SHORT TASK »
Show all lines that include the string "pixels"; copy each one.

----

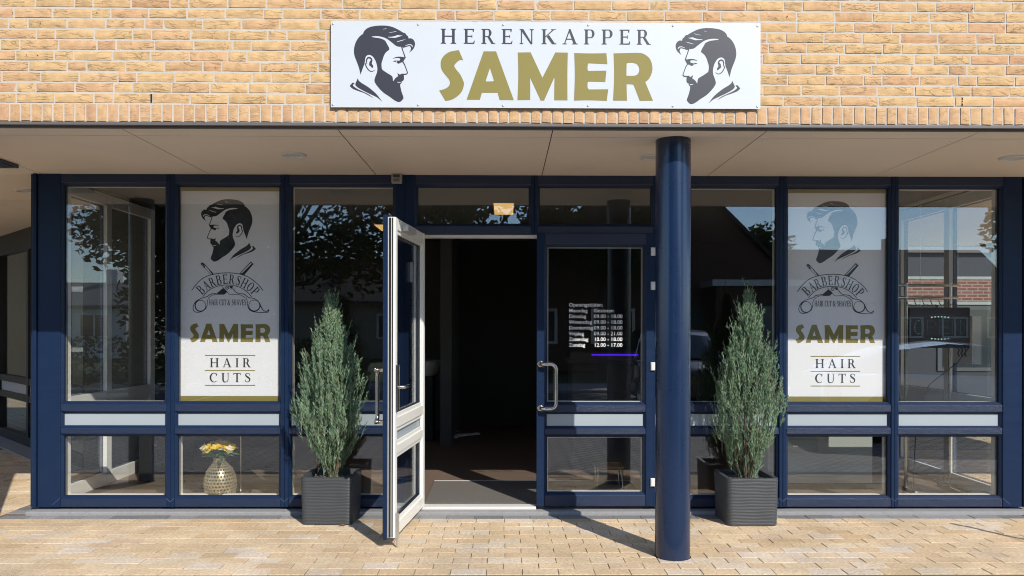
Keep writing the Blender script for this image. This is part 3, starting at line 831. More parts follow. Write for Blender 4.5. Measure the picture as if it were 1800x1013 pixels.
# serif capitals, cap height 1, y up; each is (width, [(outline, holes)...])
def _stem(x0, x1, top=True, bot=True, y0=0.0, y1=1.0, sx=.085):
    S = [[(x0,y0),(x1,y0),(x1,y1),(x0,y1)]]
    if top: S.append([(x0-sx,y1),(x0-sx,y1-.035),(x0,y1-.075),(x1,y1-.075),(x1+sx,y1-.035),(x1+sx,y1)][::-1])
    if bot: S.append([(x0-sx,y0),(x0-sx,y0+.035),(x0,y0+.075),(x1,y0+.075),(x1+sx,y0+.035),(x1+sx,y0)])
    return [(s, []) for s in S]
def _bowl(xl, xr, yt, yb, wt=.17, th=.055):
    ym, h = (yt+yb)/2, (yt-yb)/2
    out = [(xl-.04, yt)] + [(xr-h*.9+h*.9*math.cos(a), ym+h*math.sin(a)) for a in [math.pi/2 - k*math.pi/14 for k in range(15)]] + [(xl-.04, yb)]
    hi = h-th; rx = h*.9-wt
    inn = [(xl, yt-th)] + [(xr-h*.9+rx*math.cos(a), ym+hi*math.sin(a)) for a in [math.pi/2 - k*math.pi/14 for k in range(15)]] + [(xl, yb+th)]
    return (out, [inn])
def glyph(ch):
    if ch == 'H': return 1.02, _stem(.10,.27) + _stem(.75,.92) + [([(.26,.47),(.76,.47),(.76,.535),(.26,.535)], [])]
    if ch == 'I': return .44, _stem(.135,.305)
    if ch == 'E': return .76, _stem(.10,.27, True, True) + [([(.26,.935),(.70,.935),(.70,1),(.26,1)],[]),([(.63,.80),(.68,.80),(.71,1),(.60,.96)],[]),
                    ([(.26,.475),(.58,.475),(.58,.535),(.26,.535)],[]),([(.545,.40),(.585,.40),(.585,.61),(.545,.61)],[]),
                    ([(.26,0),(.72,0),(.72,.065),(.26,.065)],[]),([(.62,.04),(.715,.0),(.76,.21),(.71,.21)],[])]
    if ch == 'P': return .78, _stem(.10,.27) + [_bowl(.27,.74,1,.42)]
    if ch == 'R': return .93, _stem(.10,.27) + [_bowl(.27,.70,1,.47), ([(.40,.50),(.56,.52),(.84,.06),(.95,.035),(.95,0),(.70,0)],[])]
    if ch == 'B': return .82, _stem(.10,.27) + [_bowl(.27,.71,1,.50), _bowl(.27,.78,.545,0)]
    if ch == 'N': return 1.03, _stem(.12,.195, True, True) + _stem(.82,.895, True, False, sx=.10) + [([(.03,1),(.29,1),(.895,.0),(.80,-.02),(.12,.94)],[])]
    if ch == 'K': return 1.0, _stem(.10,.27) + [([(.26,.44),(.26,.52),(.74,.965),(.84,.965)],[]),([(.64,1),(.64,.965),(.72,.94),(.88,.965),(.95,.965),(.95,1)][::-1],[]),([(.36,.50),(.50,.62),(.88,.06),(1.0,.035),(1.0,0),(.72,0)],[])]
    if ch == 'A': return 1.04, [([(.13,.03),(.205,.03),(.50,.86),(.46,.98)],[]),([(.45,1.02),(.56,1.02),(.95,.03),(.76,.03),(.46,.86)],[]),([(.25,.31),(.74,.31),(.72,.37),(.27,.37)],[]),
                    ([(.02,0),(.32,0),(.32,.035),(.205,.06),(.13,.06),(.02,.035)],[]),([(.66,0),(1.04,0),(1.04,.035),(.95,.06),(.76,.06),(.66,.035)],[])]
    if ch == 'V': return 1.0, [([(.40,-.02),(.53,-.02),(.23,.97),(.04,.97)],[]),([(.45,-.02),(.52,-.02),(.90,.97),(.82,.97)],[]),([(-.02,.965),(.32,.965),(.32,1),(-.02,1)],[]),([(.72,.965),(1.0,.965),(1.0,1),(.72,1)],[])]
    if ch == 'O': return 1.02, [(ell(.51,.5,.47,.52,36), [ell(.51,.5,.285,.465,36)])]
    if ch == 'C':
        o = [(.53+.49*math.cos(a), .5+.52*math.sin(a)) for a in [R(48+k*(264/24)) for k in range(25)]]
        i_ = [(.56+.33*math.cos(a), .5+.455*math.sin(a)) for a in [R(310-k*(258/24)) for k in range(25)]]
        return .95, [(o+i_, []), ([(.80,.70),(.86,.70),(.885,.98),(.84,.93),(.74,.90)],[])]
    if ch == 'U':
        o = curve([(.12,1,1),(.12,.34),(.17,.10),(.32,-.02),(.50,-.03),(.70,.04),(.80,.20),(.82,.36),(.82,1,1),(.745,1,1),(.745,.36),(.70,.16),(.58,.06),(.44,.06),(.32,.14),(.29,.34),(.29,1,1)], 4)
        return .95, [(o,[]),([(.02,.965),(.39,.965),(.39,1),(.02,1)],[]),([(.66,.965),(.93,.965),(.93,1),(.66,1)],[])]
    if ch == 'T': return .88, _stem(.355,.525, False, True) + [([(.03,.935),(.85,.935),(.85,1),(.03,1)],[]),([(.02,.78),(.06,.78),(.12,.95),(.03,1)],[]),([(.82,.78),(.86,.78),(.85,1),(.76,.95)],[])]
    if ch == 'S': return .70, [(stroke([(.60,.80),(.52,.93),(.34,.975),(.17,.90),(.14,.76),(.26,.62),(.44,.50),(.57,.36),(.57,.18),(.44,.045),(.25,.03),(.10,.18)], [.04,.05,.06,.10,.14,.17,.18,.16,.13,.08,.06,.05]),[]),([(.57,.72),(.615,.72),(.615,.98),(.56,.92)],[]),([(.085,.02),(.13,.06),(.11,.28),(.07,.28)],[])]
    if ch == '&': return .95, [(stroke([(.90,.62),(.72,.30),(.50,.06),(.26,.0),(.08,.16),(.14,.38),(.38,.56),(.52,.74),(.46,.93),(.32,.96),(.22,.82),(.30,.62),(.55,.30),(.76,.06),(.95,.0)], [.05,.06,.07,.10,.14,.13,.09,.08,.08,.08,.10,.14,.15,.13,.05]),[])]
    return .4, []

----

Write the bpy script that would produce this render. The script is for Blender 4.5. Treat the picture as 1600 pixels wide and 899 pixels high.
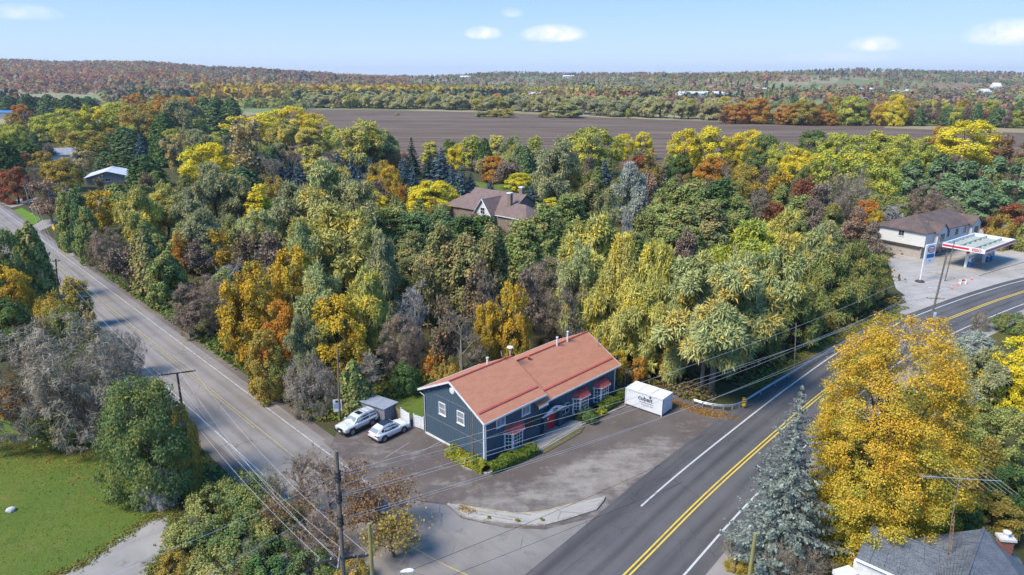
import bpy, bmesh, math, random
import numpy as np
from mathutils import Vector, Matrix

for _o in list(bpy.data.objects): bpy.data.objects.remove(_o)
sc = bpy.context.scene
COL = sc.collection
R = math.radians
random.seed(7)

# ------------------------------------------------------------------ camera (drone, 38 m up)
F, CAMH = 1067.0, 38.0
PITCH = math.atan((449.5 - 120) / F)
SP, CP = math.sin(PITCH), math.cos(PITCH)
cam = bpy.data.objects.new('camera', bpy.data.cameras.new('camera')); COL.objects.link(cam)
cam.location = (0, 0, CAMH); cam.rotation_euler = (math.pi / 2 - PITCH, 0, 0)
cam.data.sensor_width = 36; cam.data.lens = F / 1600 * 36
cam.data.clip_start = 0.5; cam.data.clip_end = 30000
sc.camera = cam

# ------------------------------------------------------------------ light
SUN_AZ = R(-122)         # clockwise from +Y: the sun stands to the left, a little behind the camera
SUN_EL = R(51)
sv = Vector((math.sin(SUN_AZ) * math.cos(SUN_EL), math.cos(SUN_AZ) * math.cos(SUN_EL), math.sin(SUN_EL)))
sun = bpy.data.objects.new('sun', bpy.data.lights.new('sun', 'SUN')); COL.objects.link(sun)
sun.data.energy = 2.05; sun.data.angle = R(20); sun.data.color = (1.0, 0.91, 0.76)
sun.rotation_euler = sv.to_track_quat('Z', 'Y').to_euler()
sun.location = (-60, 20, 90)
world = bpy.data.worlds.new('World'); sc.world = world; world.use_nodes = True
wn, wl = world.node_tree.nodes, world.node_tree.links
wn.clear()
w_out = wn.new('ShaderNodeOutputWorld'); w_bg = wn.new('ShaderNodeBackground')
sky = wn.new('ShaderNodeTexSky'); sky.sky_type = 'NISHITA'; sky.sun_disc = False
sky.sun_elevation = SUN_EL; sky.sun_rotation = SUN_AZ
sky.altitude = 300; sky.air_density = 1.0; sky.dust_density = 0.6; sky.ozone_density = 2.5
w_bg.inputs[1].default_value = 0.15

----

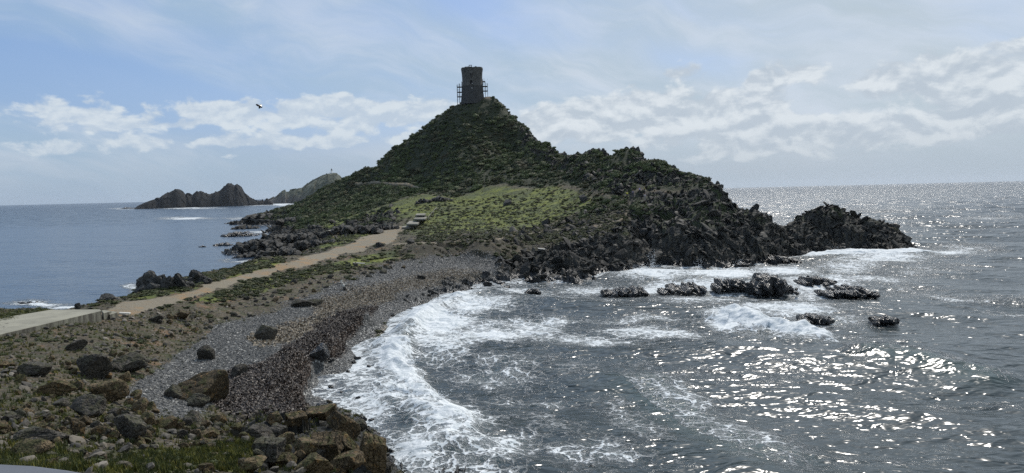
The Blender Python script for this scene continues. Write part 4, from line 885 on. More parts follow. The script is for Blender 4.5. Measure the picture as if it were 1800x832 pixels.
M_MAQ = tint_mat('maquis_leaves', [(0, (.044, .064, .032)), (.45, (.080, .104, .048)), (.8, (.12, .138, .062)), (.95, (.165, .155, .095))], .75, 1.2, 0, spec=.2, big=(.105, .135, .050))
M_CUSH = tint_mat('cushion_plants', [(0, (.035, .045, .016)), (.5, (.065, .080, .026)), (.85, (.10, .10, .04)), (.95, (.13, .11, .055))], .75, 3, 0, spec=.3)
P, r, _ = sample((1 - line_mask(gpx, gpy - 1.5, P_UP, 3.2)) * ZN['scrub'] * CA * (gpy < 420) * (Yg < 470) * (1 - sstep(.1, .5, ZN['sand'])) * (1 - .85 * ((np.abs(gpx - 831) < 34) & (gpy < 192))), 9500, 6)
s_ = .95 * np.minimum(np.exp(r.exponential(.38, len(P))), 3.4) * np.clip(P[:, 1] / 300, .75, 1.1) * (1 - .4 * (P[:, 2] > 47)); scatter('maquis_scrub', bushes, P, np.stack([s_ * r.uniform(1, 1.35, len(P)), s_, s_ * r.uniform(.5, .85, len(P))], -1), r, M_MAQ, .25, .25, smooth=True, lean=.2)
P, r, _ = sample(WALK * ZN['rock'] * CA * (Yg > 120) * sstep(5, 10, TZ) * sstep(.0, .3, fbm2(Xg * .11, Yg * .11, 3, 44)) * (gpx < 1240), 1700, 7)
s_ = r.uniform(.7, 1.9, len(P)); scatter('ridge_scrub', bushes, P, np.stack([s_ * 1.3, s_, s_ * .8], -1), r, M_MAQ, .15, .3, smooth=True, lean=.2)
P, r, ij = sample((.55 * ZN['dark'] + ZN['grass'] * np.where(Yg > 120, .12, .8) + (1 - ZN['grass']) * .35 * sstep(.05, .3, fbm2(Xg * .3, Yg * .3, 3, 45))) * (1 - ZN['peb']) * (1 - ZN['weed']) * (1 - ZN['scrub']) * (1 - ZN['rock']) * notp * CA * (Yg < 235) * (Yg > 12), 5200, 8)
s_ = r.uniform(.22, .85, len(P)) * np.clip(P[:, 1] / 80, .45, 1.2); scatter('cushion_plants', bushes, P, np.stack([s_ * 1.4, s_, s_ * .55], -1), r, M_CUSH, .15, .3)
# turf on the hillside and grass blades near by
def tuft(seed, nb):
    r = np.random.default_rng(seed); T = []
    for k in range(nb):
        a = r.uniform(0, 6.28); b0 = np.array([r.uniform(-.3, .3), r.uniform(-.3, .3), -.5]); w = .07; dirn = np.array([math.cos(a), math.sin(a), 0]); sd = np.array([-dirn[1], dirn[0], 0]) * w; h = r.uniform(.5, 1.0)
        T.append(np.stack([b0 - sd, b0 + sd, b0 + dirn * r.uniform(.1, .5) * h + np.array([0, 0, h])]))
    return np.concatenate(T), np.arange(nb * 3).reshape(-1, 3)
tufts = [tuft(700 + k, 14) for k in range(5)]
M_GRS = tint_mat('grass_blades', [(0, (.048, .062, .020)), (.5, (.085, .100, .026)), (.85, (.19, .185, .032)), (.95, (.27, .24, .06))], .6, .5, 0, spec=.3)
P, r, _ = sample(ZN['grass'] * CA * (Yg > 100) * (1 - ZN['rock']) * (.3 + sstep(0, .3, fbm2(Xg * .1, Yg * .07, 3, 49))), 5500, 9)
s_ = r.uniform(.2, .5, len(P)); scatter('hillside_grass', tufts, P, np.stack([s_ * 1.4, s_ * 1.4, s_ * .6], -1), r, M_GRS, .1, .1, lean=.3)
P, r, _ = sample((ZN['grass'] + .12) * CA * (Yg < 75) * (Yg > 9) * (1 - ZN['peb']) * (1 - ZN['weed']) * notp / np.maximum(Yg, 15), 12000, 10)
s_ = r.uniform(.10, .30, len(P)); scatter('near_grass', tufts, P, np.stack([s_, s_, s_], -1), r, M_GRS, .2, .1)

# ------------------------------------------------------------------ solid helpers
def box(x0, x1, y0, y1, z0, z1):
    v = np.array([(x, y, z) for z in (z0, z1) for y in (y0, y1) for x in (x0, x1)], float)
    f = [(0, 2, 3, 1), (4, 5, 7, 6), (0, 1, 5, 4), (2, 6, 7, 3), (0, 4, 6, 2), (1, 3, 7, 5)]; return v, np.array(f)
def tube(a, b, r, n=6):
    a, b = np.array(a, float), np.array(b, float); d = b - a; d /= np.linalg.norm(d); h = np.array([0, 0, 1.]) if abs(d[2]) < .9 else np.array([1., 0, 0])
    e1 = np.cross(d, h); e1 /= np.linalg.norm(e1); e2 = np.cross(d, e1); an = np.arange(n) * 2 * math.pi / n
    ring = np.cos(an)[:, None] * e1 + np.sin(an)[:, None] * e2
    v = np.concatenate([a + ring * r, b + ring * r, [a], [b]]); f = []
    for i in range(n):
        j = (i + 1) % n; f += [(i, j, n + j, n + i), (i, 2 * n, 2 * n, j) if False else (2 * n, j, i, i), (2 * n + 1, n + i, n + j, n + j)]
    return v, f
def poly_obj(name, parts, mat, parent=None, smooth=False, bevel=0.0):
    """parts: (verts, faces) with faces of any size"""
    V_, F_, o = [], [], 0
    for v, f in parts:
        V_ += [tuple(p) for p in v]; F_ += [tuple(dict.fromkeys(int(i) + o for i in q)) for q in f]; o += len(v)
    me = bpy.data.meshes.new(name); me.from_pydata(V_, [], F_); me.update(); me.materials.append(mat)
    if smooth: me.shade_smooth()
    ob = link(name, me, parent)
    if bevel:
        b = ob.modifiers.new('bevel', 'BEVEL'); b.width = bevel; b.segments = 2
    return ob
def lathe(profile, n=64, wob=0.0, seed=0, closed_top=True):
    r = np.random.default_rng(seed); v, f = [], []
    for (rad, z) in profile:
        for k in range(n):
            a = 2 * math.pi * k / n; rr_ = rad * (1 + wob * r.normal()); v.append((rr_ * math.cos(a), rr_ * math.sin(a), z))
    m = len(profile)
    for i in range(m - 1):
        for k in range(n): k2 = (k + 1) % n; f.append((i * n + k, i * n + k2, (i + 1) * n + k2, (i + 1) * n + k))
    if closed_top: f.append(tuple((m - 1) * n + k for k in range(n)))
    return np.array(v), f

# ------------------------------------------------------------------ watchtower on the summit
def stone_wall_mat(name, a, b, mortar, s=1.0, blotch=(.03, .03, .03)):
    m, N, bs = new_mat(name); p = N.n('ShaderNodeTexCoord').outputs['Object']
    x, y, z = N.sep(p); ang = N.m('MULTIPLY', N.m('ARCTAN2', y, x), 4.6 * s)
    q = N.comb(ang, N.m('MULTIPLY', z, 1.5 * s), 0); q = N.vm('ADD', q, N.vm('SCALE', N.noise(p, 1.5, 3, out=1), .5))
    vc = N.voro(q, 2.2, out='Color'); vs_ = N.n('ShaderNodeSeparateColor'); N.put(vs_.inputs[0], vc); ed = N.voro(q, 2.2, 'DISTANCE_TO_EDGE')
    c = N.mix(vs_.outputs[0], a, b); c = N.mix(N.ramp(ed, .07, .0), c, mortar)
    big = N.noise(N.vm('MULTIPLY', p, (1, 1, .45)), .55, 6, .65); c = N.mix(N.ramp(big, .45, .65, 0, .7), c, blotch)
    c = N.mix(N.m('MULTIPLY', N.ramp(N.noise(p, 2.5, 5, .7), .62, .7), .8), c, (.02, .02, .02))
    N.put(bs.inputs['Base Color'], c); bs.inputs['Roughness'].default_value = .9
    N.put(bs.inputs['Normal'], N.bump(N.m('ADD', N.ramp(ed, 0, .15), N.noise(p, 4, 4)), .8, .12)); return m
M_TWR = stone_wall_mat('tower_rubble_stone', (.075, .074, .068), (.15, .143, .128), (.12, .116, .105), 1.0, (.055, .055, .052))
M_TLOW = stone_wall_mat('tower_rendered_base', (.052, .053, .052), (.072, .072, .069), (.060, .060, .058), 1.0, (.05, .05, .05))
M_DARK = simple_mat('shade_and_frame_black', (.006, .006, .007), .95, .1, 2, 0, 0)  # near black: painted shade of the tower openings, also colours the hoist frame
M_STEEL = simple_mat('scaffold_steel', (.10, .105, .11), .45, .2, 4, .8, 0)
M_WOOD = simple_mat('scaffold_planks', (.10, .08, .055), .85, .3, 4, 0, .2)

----

OUTPUT FOR THIS TASK »
Keep writing the Blender script for this image. This is part 3, starting at line 831. More parts follow. Write for Blender 4.5. Measure the picture as if it were 1800x1013 pixels.
Write the bpy script that would produce this render. The script is for Blender 4.5. Treat the picture as 1600 pixels wide and 899 pixels high.
The Blender Python script for this scene continues. Write part 4, from line 885 on. More parts follow. The script is for Blender 4.5. Measure the picture as if it were 1800x832 pixels.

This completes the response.